Listening Party
Earth: Angels of Darkness, Demons of Light 1
Published: March 16, 2011
Earth
Angels of Darkness, Demons of Light 1
Southern Lord
“Old Black” is the name of the first of the five long tracks that make up the new album by Earth. “Old Black” also happens to be the renowned nickname Neil Young has given to the heavily customized vintage Les Paul he’s been strangling for several decades now. Which is not to say that it’s an empirical fact that Earth mainstay Dylan Carlson named the cut after Young’s main ax, but it does make perfect sense. “Old Black” steps in right where 2008’s The Bees Made Honey in the Lion’s Skull left off, with Carlson draping his deliberate, dusty six-string twang over a barely ambling backing, surfing the sustain of his handful of simple chords and making the occasional wiggle of string vibrato stand in for the excitement of flaming fills or some such frippery. It sounds a lot like some of the loud, slow, restless music Young has made in recent years, although, of course, without vocals, much less Young’s signature warble.

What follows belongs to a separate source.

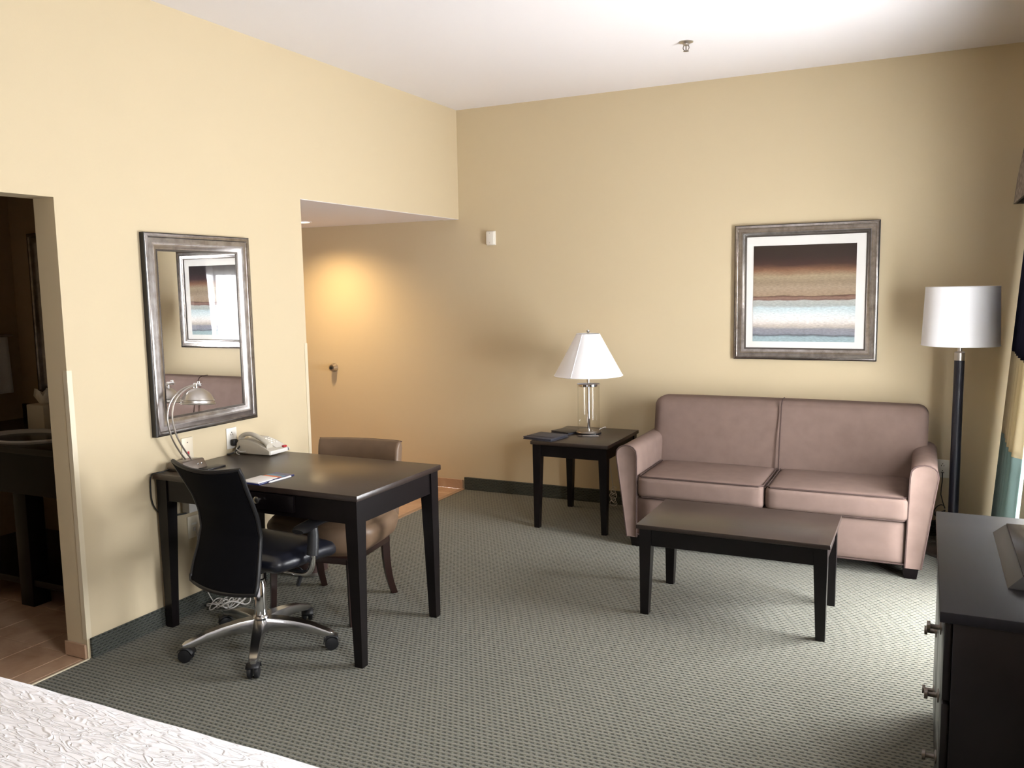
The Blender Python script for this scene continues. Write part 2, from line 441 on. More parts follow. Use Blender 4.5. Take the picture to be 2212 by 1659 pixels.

Maybe it’s a coincidence, but if it’s a tribute, it’s telling. Much of Young’s music these days would be sort of generic in other hands; it is, in large part, his voice, his guitar tone, that animates it, makes it special. While Earth has never operated like your typical rock band, from the titanic woofer-rattling metal drones of its early recordings on through to the slow-motion stalk of its recent spaghetti-Western sound, it has always been in motion, progressing, if slowly, from one attack to another. Angels of Darkness, Demons of Light 1, however, shifts very little from its predecessor. Keyboardist Steve Moore is gone and cellist Lori Goldston has stepped in as Carlson’s main foil, but it makes surprisingly little difference. Angels is, if anything, even slower, less sprightly, than Bees. And Carlson is no Young. Earth has proven more durable a listening experience than anyone could have imagined 10, much less 20, years ago, but Carlson doesn’t have the same kind of distinctive hand. When he makes music that essentially boils down to gesture, as he does here, it could be Bees outtakes. (A passing co-worker who spent a lot of time with Bees took Angels 2 for that album, even after stopping to listen closely.) It could, in fact, be anybody. This is a perfectly respectable late-period Earth album, and unless Angels 2 provides some unsuspected post facto revelation, you’ll be perfectly fine skipping it.